In a few years, technology will allow us to edit Stockwell’s using the word “Vietnam” and change it to “Afghanistan” and nobody’ll notice the difference. When I read about the CIA evacuating their base [where, yes, of course they tortured people – the CIA always tortures people!] and destroying everything, then sneaking off on their own private transport system ahead of the grunts, I imagine what that story would elicit from Stockwell. Any emotion except surprise.

France24 has a good bit about the Taliban running tours through the ruins of the CIA’s secret base: [france24] Think how much that place cost, how many lives were bent and broken there, and how it was all to avoid having to confront a great big load of embarrassment by putting it off, embarrassingly.

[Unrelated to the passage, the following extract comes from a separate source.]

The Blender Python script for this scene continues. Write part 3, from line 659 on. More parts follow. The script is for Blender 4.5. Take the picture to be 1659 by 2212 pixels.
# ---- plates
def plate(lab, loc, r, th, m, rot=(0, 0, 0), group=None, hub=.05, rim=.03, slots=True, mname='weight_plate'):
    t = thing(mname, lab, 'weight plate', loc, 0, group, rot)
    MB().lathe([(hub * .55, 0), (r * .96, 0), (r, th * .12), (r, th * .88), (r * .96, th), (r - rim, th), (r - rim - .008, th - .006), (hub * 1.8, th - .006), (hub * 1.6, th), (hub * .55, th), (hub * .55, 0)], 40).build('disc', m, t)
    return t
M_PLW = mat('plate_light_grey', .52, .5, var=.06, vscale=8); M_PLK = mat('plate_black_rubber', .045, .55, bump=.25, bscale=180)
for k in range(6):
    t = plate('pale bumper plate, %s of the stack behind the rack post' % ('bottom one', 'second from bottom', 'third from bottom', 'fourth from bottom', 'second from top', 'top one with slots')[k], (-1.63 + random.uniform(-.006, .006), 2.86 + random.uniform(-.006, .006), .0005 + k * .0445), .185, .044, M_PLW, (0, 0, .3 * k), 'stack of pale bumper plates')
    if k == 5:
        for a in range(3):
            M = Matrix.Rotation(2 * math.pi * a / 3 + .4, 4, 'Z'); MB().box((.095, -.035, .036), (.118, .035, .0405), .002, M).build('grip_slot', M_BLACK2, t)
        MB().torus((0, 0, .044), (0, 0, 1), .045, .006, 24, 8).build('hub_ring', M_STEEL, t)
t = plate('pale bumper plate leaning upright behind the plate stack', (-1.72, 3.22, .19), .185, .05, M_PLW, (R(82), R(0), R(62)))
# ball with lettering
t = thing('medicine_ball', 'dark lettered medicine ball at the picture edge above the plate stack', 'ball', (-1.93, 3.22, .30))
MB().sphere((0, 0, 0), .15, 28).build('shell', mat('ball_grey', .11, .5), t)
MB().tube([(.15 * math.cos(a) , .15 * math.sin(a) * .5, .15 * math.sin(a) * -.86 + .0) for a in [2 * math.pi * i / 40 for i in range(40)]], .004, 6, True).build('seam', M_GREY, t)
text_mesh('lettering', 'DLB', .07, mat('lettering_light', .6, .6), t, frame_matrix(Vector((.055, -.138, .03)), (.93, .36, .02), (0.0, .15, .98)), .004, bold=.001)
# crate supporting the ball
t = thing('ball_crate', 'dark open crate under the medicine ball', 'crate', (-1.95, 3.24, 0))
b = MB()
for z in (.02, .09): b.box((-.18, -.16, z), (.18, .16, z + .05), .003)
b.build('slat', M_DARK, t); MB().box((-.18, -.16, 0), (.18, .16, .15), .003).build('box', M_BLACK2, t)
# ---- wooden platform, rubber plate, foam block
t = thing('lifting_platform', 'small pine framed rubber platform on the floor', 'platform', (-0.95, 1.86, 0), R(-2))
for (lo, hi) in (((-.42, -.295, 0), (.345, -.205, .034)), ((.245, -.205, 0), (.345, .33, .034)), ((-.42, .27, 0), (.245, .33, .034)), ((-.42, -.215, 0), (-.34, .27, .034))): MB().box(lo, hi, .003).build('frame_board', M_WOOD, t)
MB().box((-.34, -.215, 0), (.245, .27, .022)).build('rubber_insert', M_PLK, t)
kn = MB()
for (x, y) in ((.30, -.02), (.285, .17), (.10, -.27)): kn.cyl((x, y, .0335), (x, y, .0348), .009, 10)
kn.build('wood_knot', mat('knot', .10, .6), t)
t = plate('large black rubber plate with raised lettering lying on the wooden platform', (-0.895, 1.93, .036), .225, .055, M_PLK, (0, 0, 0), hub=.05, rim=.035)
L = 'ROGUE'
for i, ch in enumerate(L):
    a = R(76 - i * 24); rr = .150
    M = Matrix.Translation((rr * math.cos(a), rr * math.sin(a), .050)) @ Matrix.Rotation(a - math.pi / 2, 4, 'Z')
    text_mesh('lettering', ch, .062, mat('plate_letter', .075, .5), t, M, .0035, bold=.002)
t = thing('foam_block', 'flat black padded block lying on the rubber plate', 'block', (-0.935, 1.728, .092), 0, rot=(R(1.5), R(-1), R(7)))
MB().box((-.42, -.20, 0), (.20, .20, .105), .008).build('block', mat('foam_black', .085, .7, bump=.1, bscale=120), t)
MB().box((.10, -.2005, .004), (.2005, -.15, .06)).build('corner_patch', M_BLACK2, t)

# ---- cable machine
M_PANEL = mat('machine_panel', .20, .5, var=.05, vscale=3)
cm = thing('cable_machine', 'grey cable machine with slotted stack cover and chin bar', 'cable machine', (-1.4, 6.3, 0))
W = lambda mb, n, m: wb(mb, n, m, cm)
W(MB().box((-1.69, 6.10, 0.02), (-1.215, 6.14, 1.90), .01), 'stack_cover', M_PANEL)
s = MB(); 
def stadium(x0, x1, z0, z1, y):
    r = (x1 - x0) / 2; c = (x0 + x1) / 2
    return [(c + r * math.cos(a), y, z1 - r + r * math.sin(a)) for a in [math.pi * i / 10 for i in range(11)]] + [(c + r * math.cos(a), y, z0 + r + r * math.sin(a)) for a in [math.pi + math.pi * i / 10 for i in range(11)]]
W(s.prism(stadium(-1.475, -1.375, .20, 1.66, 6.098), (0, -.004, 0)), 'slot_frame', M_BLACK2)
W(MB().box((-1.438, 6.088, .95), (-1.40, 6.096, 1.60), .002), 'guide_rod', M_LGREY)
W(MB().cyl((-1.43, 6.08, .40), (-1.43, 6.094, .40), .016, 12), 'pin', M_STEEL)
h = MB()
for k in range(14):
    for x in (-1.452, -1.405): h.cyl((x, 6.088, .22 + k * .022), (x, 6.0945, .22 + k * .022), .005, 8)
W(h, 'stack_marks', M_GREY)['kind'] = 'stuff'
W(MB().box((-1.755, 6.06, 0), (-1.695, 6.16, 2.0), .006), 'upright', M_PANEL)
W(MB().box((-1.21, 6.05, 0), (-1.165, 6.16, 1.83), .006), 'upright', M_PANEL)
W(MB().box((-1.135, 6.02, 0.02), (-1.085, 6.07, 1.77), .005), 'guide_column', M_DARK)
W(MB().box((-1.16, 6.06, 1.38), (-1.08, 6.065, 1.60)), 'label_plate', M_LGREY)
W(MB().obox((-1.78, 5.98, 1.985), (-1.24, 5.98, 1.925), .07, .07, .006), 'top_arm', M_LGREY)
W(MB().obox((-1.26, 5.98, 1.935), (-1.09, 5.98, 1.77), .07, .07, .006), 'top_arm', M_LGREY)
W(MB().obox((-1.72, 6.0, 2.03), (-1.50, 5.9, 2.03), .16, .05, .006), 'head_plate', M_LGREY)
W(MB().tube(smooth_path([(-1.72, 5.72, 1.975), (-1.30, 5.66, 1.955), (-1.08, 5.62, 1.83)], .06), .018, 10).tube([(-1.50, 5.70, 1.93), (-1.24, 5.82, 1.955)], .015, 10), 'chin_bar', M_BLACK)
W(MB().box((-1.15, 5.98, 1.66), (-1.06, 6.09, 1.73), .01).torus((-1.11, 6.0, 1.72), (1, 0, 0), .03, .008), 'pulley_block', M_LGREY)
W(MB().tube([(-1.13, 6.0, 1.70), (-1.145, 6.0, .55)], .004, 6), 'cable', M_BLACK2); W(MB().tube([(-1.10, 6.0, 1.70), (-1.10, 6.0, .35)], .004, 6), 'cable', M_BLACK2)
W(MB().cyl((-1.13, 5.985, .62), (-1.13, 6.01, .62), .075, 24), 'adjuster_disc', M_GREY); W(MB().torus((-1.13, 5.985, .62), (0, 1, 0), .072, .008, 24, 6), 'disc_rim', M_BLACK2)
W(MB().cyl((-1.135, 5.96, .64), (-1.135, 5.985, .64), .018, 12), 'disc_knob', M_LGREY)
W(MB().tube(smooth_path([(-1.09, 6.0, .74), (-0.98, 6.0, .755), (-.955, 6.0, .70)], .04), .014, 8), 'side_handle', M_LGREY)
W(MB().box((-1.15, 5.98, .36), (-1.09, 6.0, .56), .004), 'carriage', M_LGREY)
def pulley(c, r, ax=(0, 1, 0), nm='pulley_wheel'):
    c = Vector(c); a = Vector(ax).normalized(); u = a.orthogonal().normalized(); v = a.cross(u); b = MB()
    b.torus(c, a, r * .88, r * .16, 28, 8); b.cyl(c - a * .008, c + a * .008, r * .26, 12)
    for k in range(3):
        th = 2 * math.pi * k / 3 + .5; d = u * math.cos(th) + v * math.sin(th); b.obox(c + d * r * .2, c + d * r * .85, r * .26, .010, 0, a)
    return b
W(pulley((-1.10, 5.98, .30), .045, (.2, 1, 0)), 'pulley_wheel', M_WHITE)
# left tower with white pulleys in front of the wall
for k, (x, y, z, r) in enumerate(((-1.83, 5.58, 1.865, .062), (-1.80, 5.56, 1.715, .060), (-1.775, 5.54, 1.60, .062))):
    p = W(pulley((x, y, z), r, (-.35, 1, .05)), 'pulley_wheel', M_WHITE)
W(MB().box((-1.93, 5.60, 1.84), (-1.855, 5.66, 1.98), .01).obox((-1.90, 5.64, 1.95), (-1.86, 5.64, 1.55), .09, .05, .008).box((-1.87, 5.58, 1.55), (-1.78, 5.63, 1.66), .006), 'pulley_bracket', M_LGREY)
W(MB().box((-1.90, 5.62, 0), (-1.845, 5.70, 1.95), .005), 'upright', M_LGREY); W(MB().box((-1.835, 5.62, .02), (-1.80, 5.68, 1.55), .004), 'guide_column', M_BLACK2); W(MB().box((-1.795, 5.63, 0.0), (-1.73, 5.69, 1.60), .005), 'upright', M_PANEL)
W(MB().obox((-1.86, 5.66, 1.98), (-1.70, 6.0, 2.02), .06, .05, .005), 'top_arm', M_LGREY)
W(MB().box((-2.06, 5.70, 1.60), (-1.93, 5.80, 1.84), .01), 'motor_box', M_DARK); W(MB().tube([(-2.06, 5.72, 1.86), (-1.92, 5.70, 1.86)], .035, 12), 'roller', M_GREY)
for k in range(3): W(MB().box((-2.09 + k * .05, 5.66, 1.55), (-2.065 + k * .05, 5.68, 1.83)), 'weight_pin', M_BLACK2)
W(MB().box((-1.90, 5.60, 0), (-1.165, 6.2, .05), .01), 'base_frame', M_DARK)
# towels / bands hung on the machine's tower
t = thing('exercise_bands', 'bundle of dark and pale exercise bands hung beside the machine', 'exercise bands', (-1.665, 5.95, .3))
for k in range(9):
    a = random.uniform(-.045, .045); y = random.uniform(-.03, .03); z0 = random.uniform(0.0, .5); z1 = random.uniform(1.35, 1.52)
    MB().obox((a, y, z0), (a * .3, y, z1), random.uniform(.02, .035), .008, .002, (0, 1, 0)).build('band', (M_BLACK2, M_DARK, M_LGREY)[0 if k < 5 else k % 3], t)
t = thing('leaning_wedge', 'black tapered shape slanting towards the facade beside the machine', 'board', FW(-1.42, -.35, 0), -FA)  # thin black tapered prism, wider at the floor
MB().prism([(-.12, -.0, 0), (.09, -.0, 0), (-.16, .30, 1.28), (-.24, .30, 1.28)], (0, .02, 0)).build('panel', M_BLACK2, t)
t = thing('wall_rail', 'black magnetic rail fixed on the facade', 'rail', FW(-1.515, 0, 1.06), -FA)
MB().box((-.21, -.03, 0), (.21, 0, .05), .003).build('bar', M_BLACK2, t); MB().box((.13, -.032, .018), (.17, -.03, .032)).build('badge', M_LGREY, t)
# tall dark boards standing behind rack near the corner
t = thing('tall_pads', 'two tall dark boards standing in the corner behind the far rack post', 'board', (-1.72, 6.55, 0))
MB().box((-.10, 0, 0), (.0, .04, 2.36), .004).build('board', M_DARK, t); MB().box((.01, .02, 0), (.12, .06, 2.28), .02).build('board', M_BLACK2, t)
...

Guess what kind of embarrassing disaster AFRICOM is building? Is there any sign that the colonial/imperialists have learned a damn thing?

Comments

  1. Who Cares says

    Funny, I never associated the Sunk Cost fallacy with embarrassment but thinking it over a bit it would indeed be one of the (if not the) primary motivators.

  2. cartomancer says

    At least the Romans sometimes recalled and prosecuted provincial governors for this sort of misconduct. No less a personage than Cicero made his name prosecuting such cases, particularly that of Gaius Verres in Sicily.

    Has any US imperial administrator faced even a fraction of the legal scrutiny and punishment that Verres got in 70BC?

  3. jrkrideau says

    @ 1 Who Cares

    The 20 years were also great for military and possibly CIA careers. The USA did not fight a 20 year war in Afghanistan but twenty 1-year wars as a tour there usually was one year. Lots of officers got a few medals and punched their ticket as having served in a combat zone. This was the same in Vietnam.

    This can also be parlayed into a political career at times.
    One also should not forget Raytheon, Lockheed Martin and so on saw no reason to withdraw.

  4. says

    I got Stockwell’s name wrong (I wrote “Stockton”) and it’s embarrassing that I didn’t fact-check myself. My memory appears to not be as good as it used to be (10 years ago I would never ever have made a mistake like that) and I’m used to just blasting away, full trust in my recall. Ugh!

    Sorry! I fixed the text but I’ll leave this here to acknowledge my mistake.